About Mickey Randall

Favourite film: The Shawshank Redemption Favourite song: Khe Sahn Favourite holiday destination: Gold Coast Favourite food: steak Favourite beer: VB Best player seen: Dogga Worst player seen: Frogga Last score on beep test: 3.14159 Favourite minor character in Joyce’s Ulysses: Punch Costello


  1. Brilliant work Mickey, although could do with a couple more cultural references. Bonus points for rhyming contrabassoon with buffoon. And as for Clarkey, we know what movie he was watching last night – broke back mount ton…

  2. Mark 'Swish' Schwerdt says

    My Texan comments continue – “Remember The Alamo”

    I’ll refrain from cheap remarks about pixels and Shepherd’s Bush.

    I bet Arthur Lance was sick of having to go on and off with the covers (What …?)

  3. What a great article.
    The references seem so appropriate as after todays cricket I was sitting here watching the top 50 Aussie Rock Classics.
    I don’t feel so old now!
    Any guesses at No 1???

  4. Wow Mickey – a pearler. Rambling and riffing. Like “Sweet Virginia” in story form.
    Felt like a meandering conversation spanning 6 hours on a rain-affected day. Gold.

  5. Good work, Mickey.
    Are you sure that the tropical Singapore weather is not
    beginning to have an effect on you…Ford Fiestas in Hyderabad!

  6. Nice wrap! Took Jack to day 1… He enjoyed the 1st hour then retired to “The Green” . He seemed to fit right in. Looking forward to introducing your boys to the fun!

  7. Dave- well spotted. Our captain’s long been an Ang Lee devotee, unlike his predecessor, who preferred Bruce Lee.

    Swish- pixels and Shepherd’s Bush was me in Benny Hill mode, who remains much loved in provincial India.

    John- thanks for that. No.1? Long Way to the Top? Eagle Rock? I’m guessing not the Go-Betweens (tragically).

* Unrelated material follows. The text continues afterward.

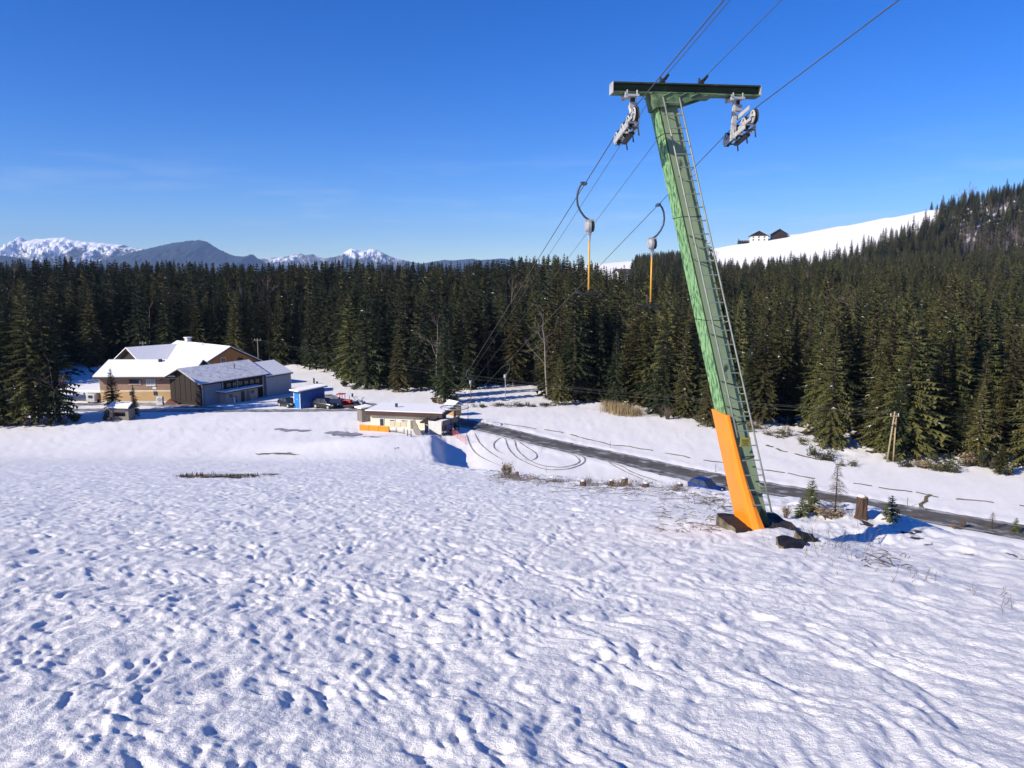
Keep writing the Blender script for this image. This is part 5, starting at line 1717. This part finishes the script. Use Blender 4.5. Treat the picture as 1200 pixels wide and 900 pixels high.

    ER- any comparison to Sweet Virginia, no matter how undeserving is gladly accepted. Side 2 of Exile is Bradman-like, in a recorded in the south of France with everyone apart from Mick on the gear sort of way! Thanks.

    Smokie- I’m sure it has! No mention yet of an end of year run out sale. Keep you posted.

    Bob- thanks. Jack seems to have acclimatised well in both seasons. With this and Glenelg GC safely negotiated you’d better get him out to the Angle Park dogs to provide some balance!

  8. Malcolm Ashwood says

    Thanks Mickey entertaining as always with a superb mix of serious and fun well played

  9. Luke Reynolds says

    Brilliant Mickey. Would be more than happy to listen to your words while watching Channel 9’s vision. Even if it is on a subcontinental website.
    Should they make full spiked Dunlop Volleys?

  10. Thanks Malcolm. Hope you’re enjoying yourself. During the Test, there really is no other place on the planet to be.

    Luke- thanks. Someone recently remarked that without Bill, Tony and Richie, the commentary is bland. I agree. Would love them to get Skull in the box to liven things up. When Tubby’s the wittiest member of the team, we’re in trouble!